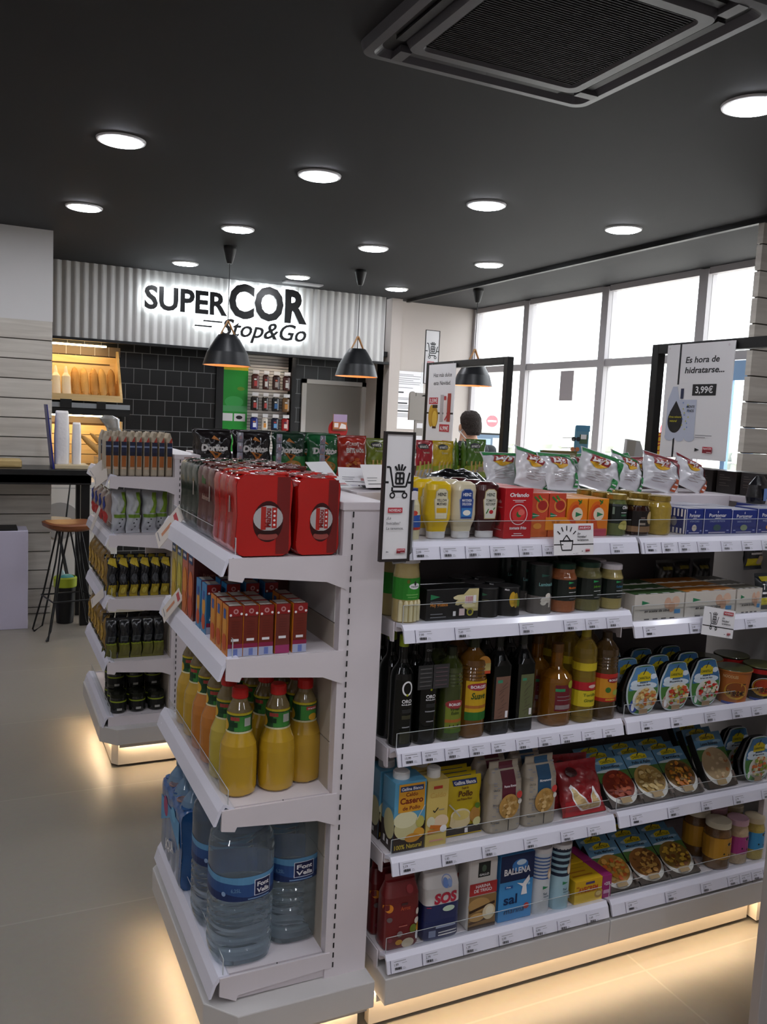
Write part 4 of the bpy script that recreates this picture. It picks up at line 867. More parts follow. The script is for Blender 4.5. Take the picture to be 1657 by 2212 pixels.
c = carton('tomato_carton', 'x', 'carton', .085, .06, .130, RED, a, sd)
row(c, [(1.255, 1.855, Z), (1.252, 1.925, Z), (1.25, 1.99, Z)], 'bright red fried tomato carton with round tomato ring, {} on the top shelf', 'red tomato cartons with ring', names=BK)
OR1 = mat('c94a32', .3, coat=.3)
def triart(w, h, g='2b7d52'):
    a = Art().rect(-w / 2, 0, w / 2, h * .4, P('c9622a')).ell(w * .15, h * .72, w * .36, h * .15, P('d9773a')).ell(w * .15, h * .72, w * .28, h * .11, P('a52c28')).ring(w * .12, h * .72, w * .33, h * .16, .001, P('e8c060')); a.line(-w * .35, h * .92, -w * .05, h * .8, .005, P('3d7a3a')).line(-w * .1, h * .95, .1 * w, h * .84, .005, P('4a8a3a'))
    a.poly([(-w * .42, h * .42), (0, h * .49), (-w * .42, h * .56)], P(g)).rect(-w * .42, h * .485, -w * .02, h * .495, PAPER); a.ell(-w * .1, h * .25, w * .25, .008, P('d8913a'), n=12); return a
c = carton('tomato_carton', 'x', 'carton', .054, .05, .116, OR1, triart(.054, .116))
for k, (x, l) in enumerate(((1.335, 'left'), (1.392, 'right'))):
    names = BK
    if k == 0: row(c, [(x, 1.87, Z), (x, 1.925, Z), (x, 1.98, Z)], 'orange-red tomato carton with green triangle, %s column, {} on the top shelf' % l, 'orange-red tomato cartons with triangle', names=BK)
    else:
        for j in range(3): dup(c, (x, 1.87 + j * .055, Z), 0, 'orange-red tomato carton with green triangle, %s column, %s on the top shelf' % (l, BK[j]), 'orange-red tomato cartons with triangle')
pt = thing('price_flag', 'orange paper arrow flag taped over the tomato cartons', 'label', (1.40, 1.843, Z)); MB().xz([(-.045, .018), (.025, .018), (.04, .035), (.02, .052), (-.045, .052)], 0, .001, mat('e08a1e', .5)).build('arrow', pt)
mb = MB(); Art().rect(-.025, .036, -.015, .044, P('b8661a')).rect(-.01, .036, 0, .044, P('b8661a')).rect(-.02, .026, .01, .030, P('b8661a')).apply(mb, fFront(0)); mb.build('print', pt)
a = Art().ell(-.006, .052, .027, .043, P('d9641e')).ell(-.006, .05, .020, .036, P('c94a20')).ell(.014, .05, .019, .04, P('e07a20')).line(0, .098, .012, .09, .004, P('3d6a2a')).line(.012, .098, .004, .086, .004, P('3d6a2a')).ell(0, .06, .018, .018, P('e0cfb8')).poly([(-.006, .052), (.016, .059), (-.006, .066)], P('2b7d52')).rect(-.03, .0, .03, .02, P('b8485a'))
c = carton('juice_carton', 'x', 'carton', .068, .05, .102, mat('e08a1a', .3, coat=.3), a)
row(c, [(1.458, 1.87, Z), (1.458, 1.925, Z), (1.458, 1.98, Z)], 'left orange and yellow fruit carton beside the tomato cartons, {}', 'orange and yellow fruit cartons', names=BK)
for j in range(3): dup(c, (1.53, 1.87 + j * .055, Z), 0, 'right orange and yellow fruit carton beside the dark green jar, ' + BK[j], 'orange and yellow fruit cartons')
GOLD = mat('b59a4c', .25, metal=.8); GJ = mat('5c6638', .12, coat=.6); 
a = band(Art(), .031, .035, .088, P('101a16')).text('Oliva', .008, .075, .009, PAPER, fit=.022, shear=.2); a.rect(-.006, .064, .014, .0655, PAPER).rect(-.006, .055, .012, .060, P('3a6a4a')).rect(-.03, .06, -.024, .08, P('7a8a7a')).ell(.006, .03, .016, .013, P('b9ae5a')).ell(-.004, .026, .008, .007, P('c9c070')).ell(.012, .024, .008, .007, P('c9c070'))
j_ = jar('olive_jar', 'x', 'jar', .031, .114, GJ, GOLD, a)
row(j_, [(1.604, 1.863, Z), (1.604, 1.93, Z), (1.604, 1.995, Z)], 'olive jar with black label and gold lid on the top shelf, {}', 'olive jars with black label', names=BK)
a = band(Art(), .038, .028, .068, P('17100e')).ell(.018, .05, .013, .018, P('b9a070')).rect(.012, .04, .025, .06, P('d8c8a0')).rect(-.02, .03, 0, .036, P('a8988a')).rect(-.015, .048, -.002, .052, P('6a5a52')); band(a, .038, .01, .026, P('8a6a4c'))
j_ = jar('bonito_jar', 'x', 'jar', .038, .098, mat('2a120c', .12, coat=.6), GOLD, a)
row(j_, [(1.684, 1.868, Z), (1.684, 1.95, Z)], 'dark brown jar with black label and gold lid on the top shelf, {}', 'dark brown jars', names=BK)
YJ = mat('a58a34', .15, coat=.7, bump=.4, bscale=45)
j_ = jar('artichoke_jar', 'x', 'jar', .036, .110, YJ, GOLD); row(j_, [(1.762, 1.866, Z), (1.762, 1.945, Z), (1.762, 2.02, Z)], 'jar of yellow preserved vegetables with gold lid on the top shelf, {}', 'yellow preserve jars', names=BK)
# blue tinned fish boxes
NAVY = mat('1c2f7c', .3, coat=.3)
def fish(w, h, l2, pic, stripes=False):
    a = Art(); x0 = -w / 2
    a.text('Portomar', 0, h * .68, h * .14, PAPER, fit=w * .62, bold=.01).line(-w * .1, h * .63, w * .12, h * .64, .0012, PAPER).ell(0, h * .88, .0015, .004, PAPER, n=8).text(l2, 0, h * .48, h * .07, P('9aa6cc'), fit=w * .55).ell(0, h * .25, w * .14, h * .13, P(pic), n=14).ell(w * .05, h * .28, w * .07, h * .07, P(pic), n=10)
    a.rect(-w * .3, h * .04, w * .3, h * .08, P('b9b4c8')).rect(-w * .42, h * .12, -w * .33, h * .16, P('9aa6cc')).rect(w * .35, h * .12, w * .43, h * .16, P('9aa6cc')); a.rect(x0, 0, x0 + .0015, h, PAPER); return a
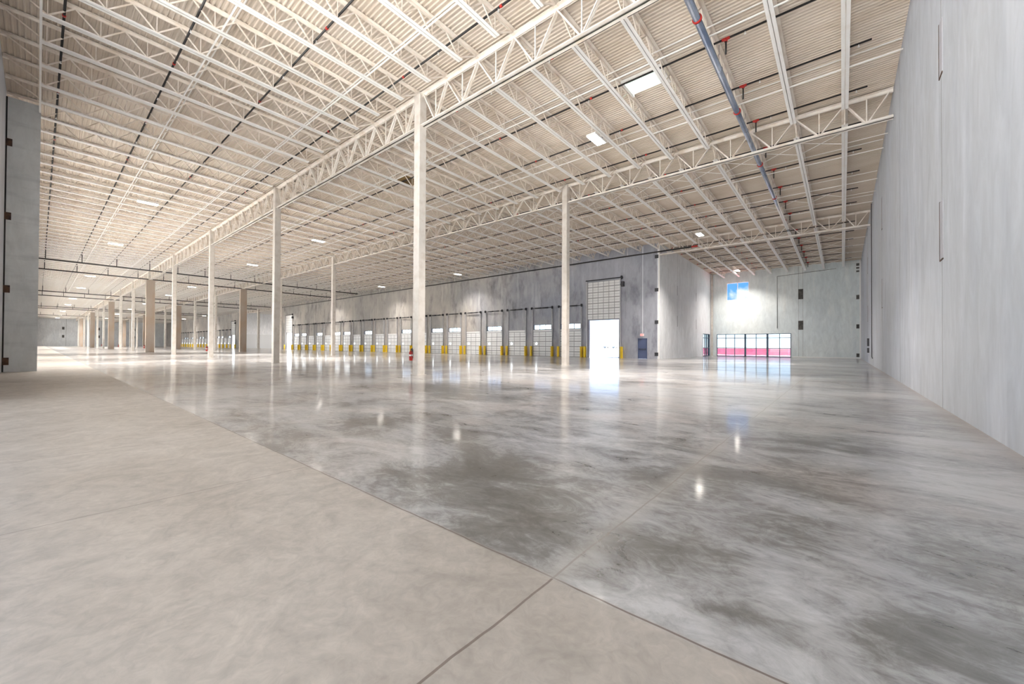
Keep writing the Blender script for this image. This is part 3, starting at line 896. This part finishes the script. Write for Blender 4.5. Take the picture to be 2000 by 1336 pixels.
··········
Return the entries unchanged, save for the pictures, which do not belong in the copy.

Write part 4 of the bpy script that recreates this picture. It picks up at line 867. More parts follow. The script is for Blender 4.5. Take the picture to be 1657 by 2212 pixels.
c = carton('tomato_carton', 'x', 'carton', .085, .06, .130, RED, a, sd)
row(c, [(1.255, 1.855, Z), (1.252, 1.925, Z), (1.25, 1.99, Z)], 'bright red fried tomato carton with round tomato ring, {} on the top shelf', 'red tomato cartons with ring', names=BK)
OR1 = mat('c94a32', .3, coat=.3)
def triart(w, h, g='2b7d52'):
    a = Art().rect(-w / 2, 0, w / 2, h * .4, P('c9622a')).ell(w * .15, h * .72, w * .36, h * .15, P('d9773a')).ell(w * .15, h * .72, w * .28, h * .11, P('a52c28')).ring(w * .12, h * .72, w * .33, h * .16, .001, P('e8c060')); a.line(-w * .35, h * .92, -w * .05, h * .8, .005, P('3d7a3a')).line(-w * .1, h * .95, .1 * w, h * .84, .005, P('4a8a3a'))
    a.poly([(-w * .42, h * .42), (0, h * .49), (-w * .42, h * .56)], P(g)).rect(-w * .42, h * .485, -w * .02, h * .495, PAPER); a.ell(-w * .1, h * .25, w * .25, .008, P('d8913a'), n=12); return a
c = carton('tomato_carton', 'x', 'carton', .054, .05, .116, OR1, triart(.054, .116))
for k, (x, l) in enumerate(((1.335, 'left'), (1.392, 'right'))):
    names = BK
    if k == 0: row(c, [(x, 1.87, Z), (x, 1.925, Z), (x, 1.98, Z)], 'orange-red tomato carton with green triangle, %s column, {} on the top shelf' % l, 'orange-red tomato cartons with triangle', names=BK)
    else:
        for j in range(3): dup(c, (x, 1.87 + j * .055, Z), 0, 'orange-red tomato carton with green triangle, %s column, %s on the top shelf' % (l, BK[j]), 'orange-red tomato cartons with triangle')
pt = thing('price_flag', 'orange paper arrow flag taped over the tomato cartons', 'label', (1.40, 1.843, Z)); MB().xz([(-.045, .018), (.025, .018), (.04, .035), (.02, .052), (-.045, .052)], 0, .001, mat('e08a1e', .5)).build('arrow', pt)
mb = MB(); Art().rect(-.025, .036, -.015, .044, P('b8661a')).rect(-.01, .036, 0, .044, P('b8661a')).rect(-.02, .026, .01, .030, P('b8661a')).apply(mb, fFront(0)); mb.build('print', pt)
a = Art().ell(-.006, .052, .027, .043, P('d9641e')).ell(-.006, .05, .020, .036, P('c94a20')).ell(.014, .05, .019, .04, P('e07a20')).line(0, .098, .012, .09, .004, P('3d6a2a')).line(.012, .098, .004, .086, .004, P('3d6a2a')).ell(0, .06, .018, .018, P('e0cfb8')).poly([(-.006, .052), (.016, .059), (-.006, .066)], P('2b7d52')).rect(-.03, .0, .03, .02, P('b8485a'))
c = carton('juice_carton', 'x', 'carton', .068, .05, .102, mat('e08a1a', .3, coat=.3), a)
row(c, [(1.458, 1.87, Z), (1.458, 1.925, Z), (1.458, 1.98, Z)], 'left orange and yellow fruit carton beside the tomato cartons, {}', 'orange and yellow fruit cartons', names=BK)
for j in range(3): dup(c, (1.53, 1.87 + j * .055, Z), 0, 'right orange and yellow fruit carton beside the dark green jar, ' + BK[j], 'orange and yellow fruit cartons')
GOLD = mat('b59a4c', .25, metal=.8); GJ = mat('5c6638', .12, coat=.6); 
a = band(Art(), .031, .035, .088, P('101a16')).text('Oliva', .008, .075, .009, PAPER, fit=.022, shear=.2); a.rect(-.006, .064, .014, .0655, PAPER).rect(-.006, .055, .012, .060, P('3a6a4a')).rect(-.03, .06, -.024, .08, P('7a8a7a')).ell(.006, .03, .016, .013, P('b9ae5a')).ell(-.004, .026, .008, .007, P('c9c070')).ell(.012, .024, .008, .007, P('c9c070'))
j_ = jar('olive_jar', 'x', 'jar', .031, .114, GJ, GOLD, a)
row(j_, [(1.604, 1.863, Z), (1.604, 1.93, Z), (1.604, 1.995, Z)], 'olive jar with black label and gold lid on the top shelf, {}', 'olive jars with black label', names=BK)
a = band(Art(), .038, .028, .068, P('17100e')).ell(.018, .05, .013, .018, P('b9a070')).rect(.012, .04, .025, .06, P('d8c8a0')).rect(-.02, .03, 0, .036, P('a8988a')).rect(-.015, .048, -.002, .052, P('6a5a52')); band(a, .038, .01, .026, P('8a6a4c'))
j_ = jar('bonito_jar', 'x', 'jar', .038, .098, mat('2a120c', .12, coat=.6), GOLD, a)
row(j_, [(1.684, 1.868, Z), (1.684, 1.95, Z)], 'dark brown jar with black label and gold lid on the top shelf, {}', 'dark brown jars', names=BK)
YJ = mat('a58a34', .15, coat=.7, bump=.4, bscale=45)
j_ = jar('artichoke_jar', 'x', 'jar', .036, .110, YJ, GOLD); row(j_, [(1.762, 1.866, Z), (1.762, 1.945, Z), (1.762, 2.02, Z)], 'jar of yellow preserved vegetables with gold lid on the top shelf, {}', 'yellow preserve jars', names=BK)
# blue tinned fish boxes
NAVY = mat('1c2f7c', .3, coat=.3)
def fish(w, h, l2, pic, stripes=False):
    a = Art(); x0 = -w / 2
    a.text('Portomar', 0, h * .68, h * .14, PAPER, fit=w * .62, bold=.01).line(-w * .1, h * .63, w * .12, h * .64, .0012, PAPER).ell(0, h * .88, .0015, .004, PAPER, n=8).text(l2, 0, h * .48, h * .07, P('9aa6cc'), fit=w * .55).ell(0, h * .25, w * .14, h * .13, P(pic), n=14).ell(w * .05, h * .28, w * .07, h * .07, P(pic), n=10)
    a.rect(-w * .3, h * .04, w * .3, h * .08, P('b9b4c8')).rect(-w * .42, h * .12, -w * .33, h * .16, P('9aa6cc')).rect(w * .35, h * .12, w * .43, h * .16, P('9aa6cc')); a.rect(x0, 0, x0 + .0015, h, PAPER); return a
Keep writing the Blender script for this image. This is part 3, starting at line 896. This part finishes the script. Write for Blender 4.5. Take the picture to be 2000 by 1336 pixels.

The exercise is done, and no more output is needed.